====== Recorded information ======

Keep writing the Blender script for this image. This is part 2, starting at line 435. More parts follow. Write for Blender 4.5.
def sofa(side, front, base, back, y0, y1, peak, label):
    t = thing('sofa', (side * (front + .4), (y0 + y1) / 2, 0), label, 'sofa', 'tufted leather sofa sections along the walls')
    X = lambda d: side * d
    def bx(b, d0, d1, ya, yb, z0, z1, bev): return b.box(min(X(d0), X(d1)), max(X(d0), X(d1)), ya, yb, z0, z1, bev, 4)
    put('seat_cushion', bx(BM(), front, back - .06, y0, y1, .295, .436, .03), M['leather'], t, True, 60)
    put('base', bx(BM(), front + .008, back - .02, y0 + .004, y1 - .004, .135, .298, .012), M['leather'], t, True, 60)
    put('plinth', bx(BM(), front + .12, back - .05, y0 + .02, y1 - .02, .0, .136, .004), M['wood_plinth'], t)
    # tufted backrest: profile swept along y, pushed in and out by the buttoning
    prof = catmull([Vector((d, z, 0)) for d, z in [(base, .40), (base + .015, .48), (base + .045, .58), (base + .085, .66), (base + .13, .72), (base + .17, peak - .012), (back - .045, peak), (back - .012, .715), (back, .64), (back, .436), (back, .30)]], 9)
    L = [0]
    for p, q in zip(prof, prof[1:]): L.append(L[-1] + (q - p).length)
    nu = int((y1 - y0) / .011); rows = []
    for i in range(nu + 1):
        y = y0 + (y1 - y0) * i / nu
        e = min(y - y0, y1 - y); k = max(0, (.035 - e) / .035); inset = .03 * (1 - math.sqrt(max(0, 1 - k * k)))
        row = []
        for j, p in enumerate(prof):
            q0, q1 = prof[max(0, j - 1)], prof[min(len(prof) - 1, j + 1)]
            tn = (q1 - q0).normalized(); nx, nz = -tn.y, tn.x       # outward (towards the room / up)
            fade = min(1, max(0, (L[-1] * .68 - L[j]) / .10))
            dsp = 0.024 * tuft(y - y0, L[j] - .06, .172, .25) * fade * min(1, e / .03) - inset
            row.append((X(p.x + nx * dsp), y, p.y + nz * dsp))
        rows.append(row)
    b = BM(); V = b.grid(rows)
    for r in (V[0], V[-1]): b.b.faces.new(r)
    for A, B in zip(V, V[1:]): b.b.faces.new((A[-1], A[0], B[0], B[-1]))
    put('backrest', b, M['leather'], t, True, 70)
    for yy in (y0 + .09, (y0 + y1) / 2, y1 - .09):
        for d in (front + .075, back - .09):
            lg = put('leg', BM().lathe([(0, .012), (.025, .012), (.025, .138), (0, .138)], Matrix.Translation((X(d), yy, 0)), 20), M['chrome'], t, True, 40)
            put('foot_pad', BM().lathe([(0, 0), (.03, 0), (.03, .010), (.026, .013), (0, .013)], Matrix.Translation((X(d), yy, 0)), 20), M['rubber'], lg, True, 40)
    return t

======

## What needs to be done
Take the data above and return it exactly.

## Written reply
Keep writing the Blender script for this image. This is part 2, starting at line 435. More parts follow. Write for Blender 4.5.
def sofa(side, front, base, back, y0, y1, peak, label):
    t = thing('sofa', (side * (front + .4), (y0 + y1) / 2, 0), label, 'sofa', 'tufted leather sofa sections along the walls')
    X = lambda d: side * d
    def bx(b, d0, d1, ya, yb, z0, z1, bev): return b.box(min(X(d0), X(d1)), max(X(d0), X(d1)), ya, yb, z0, z1, bev, 4)
    put('seat_cushion', bx(BM(), front, back - .06, y0, y1, .295, .436, .03), M['leather'], t, True, 60)
    put('base', bx(BM(), front + .008, back - .02, y0 + .004, y1 - .004, .135, .298, .012), M['leather'], t, True, 60)
    put('plinth', bx(BM(), front + .12, back - .05, y0 + .02, y1 - .02, .0, .136, .004), M['wood_plinth'], t)
    # tufted backrest: profile swept along y, pushed in and out by the buttoning
    prof = catmull([Vector((d, z, 0)) for d, z in [(base, .40), (base + .015, .48), (base + .045, .58), (base + .085, .66), (base + .13, .72), (base + .17, peak - .012), (back - .045, peak), (back - .012, .715), (back, .64), (back, .436), (back, .30)]], 9)
    L = [0]
    for p, q in zip(prof, prof[1:]): L.append(L[-1] + (q - p).length)
    nu = int((y1 - y0) / .011); rows = []
    for i in range(nu + 1):
        y = y0 + (y1 - y0) * i / nu
        e = min(y - y0, y1 - y); k = max(0, (.035 - e) / .035); inset = .03 * (1 - math.sqrt(max(0, 1 - k * k)))
        row = []
        for j, p in enumerate(prof):
            q0, q1 = prof[max(0, j - 1)], prof[min(len(prof) - 1, j + 1)]
            tn = (q1 - q0).normalized(); nx, nz = -tn.y, tn.x       # outward (towards the room / up)
            fade = min(1, max(0, (L[-1] * .68 - L[j]) / .10))
            dsp = 0.024 * tuft(y - y0, L[j] - .06, .172, .25) * fade * min(1, e / .03) - inset
            row.append((X(p.x + nx * dsp), y, p.y + nz * dsp))
        rows.append(row)
    b = BM(); V = b.grid(rows)
    for r in (V[0], V[-1]): b.b.faces.new(r)
    for A, B in zip(V, V[1:]): b.b.faces.new((A[-1], A[0], B[0], B[-1]))
    put('backrest', b, M['leather'], t, True, 70)
    for yy in (y0 + .09, (y0 + y1) / 2, y1 - .09):
        for d in (front + .075, back - .09):
            lg = put('leg', BM().lathe([(0, .012), (.025, .012), (.025, .138), (0, .138)], Matrix.Translation((X(d), yy, 0)), 20), M['chrome'], t, True, 40)
            put('foot_pad', BM().lathe([(0, 0), (.03, 0), (.03, .010), (.026, .013), (0, .013)], Matrix.Translation((X(d), yy, 0)), 20), M['rubber'], lg, True, 40)
    return t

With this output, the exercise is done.